What the Future Held
The Wall Street Journal|December 28, 2024
Making predictions isn't like peering into a crystal ball. It more often resembles looking in a mirror. Futurologists see in their visions the anxieties of their own time.
KATRINA GULLIVER
What the Future Held

IN THE YEAR 2000, people will get around with personal flying suits and have food brought to them by pneumatic tube. That's the kind of vision of tomorrow that was being presented a century earlier. The future was coming, and it would be magical. Techno optimism, with a dash of fantasy.

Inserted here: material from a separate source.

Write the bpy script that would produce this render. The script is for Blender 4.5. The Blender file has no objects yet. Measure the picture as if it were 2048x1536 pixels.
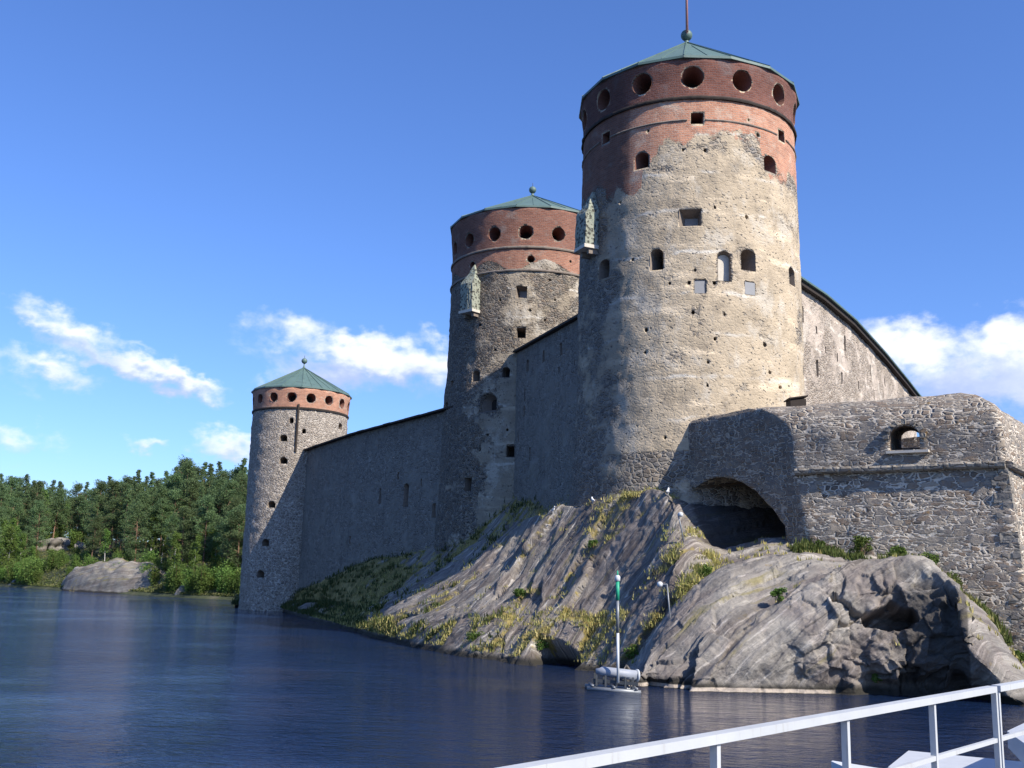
import bpy, bmesh, math, random
import numpy as np
from mathutils import Vector, Matrix, noise as mn
R = math.radians
random.seed(7)
S = bpy.context.scene
C = S.collection

# ------------------------------------------------------------------ camera, sky, sun
CAMH = 4.0
F = 2050.0
PITCH, ROLL = R(11.0), R(1.6)
cam = bpy.data.cameras.new('camera'); camo = bpy.data.objects.new('camera', cam); C.objects.link(camo)
CM = Matrix.Translation((0, 0, CAMH)) @ Matrix.Rotation(math.pi/2 + PITCH, 4, 'X') @ Matrix.Rotation(ROLL, 4, 'Z')
camo.matrix_world = CM
cam.sensor_width = 36.0; cam.lens = 36.0*F/2048; cam.clip_start = 0.05; cam.clip_end = 9000
S.camera = camo

def ray(px, py):
    return (CM.to_3x3() @ Vector(((px-1024)/F, (768-py)/F, -1.0)))
def at(px, py, Y):
    d = ray(px, py); return Vector((0, 0, CAMH)) + d*(Y/d.y)
def atz(px, py, z=0.0):
    d = ray(px, py); return Vector((0, 0, CAMH)) + d*((z-CAMH)/d.z)

SUN_AZ, SUN_EL = 46.5, 40.5      # degrees right of "straight behind the camera", height
sd = Vector((math.sin(R(SUN_AZ))*math.cos(R(SUN_EL)), -math.cos(R(SUN_AZ))*math.cos(R(SUN_EL)), math.sin(R(SUN_EL))))
sl = bpy.data.lights.new('sun', 'SUN'); sl.energy = 5.0; sl.angle = R(0.5); sl.color = (1.0, 0.93, 0.82)
so = bpy.data.objects.new('sun', sl); C.objects.link(so); so.rotation_euler = sd.to_track_quat('Z', 'Y').to_euler()
S.view_settings.view_transform = 'Standard'; S.view_settings.look = 'None'
S.view_settings.exposure = 0.58; S.view_settings.gamma = 1.0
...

By the late 20th century, the future boosters were competing with doomers, who warned of overpopulation, environmental catastrophe, nuclear war. The future was coming all right, and you might not like it.

In "A Century of Tomorrows," Glenn Adamson, a cultural historian and the author of "Fewer, Better Things" (2018) offers a sweeping survey of future predictions, from 19th-century science fiction to Grace Jones at Studio 54. As Mr. Adamson describes it, futurology is growing in importance. "The increasing legitimacy of futurology is one of modernity's defining features: In an era of acceleration, when the future seems to arrive faster and faster, technical and scientific means have been deployed both in the service of that acceleration and in an attempt to predict its course." But, depending on how you define it, futurology has always been important. In the ancient world, emperors would turn to their haruspex to predict the outcome of a battle. Shamans would be consulted for their visions of what lay ahead.

Mysticism has long been interwoven with "scientific" futurology. Mr. Adamson demonstrates this with a story about tarot cards. The modern deck, with which most of us are familiar, was created in 1909. Far from a lingering remnant of medieval culture, it was a reinvention for the era of mass production, sold with a mythology. Its designers were members of the Hermetic Order of the Golden Dawn, one of many occult groups that emerged in the late 1800s.

They reimagined the tarot from centuries earlier, adjusting the figures and symbolism to fit their view. Mass production meant millions of decks could be sold.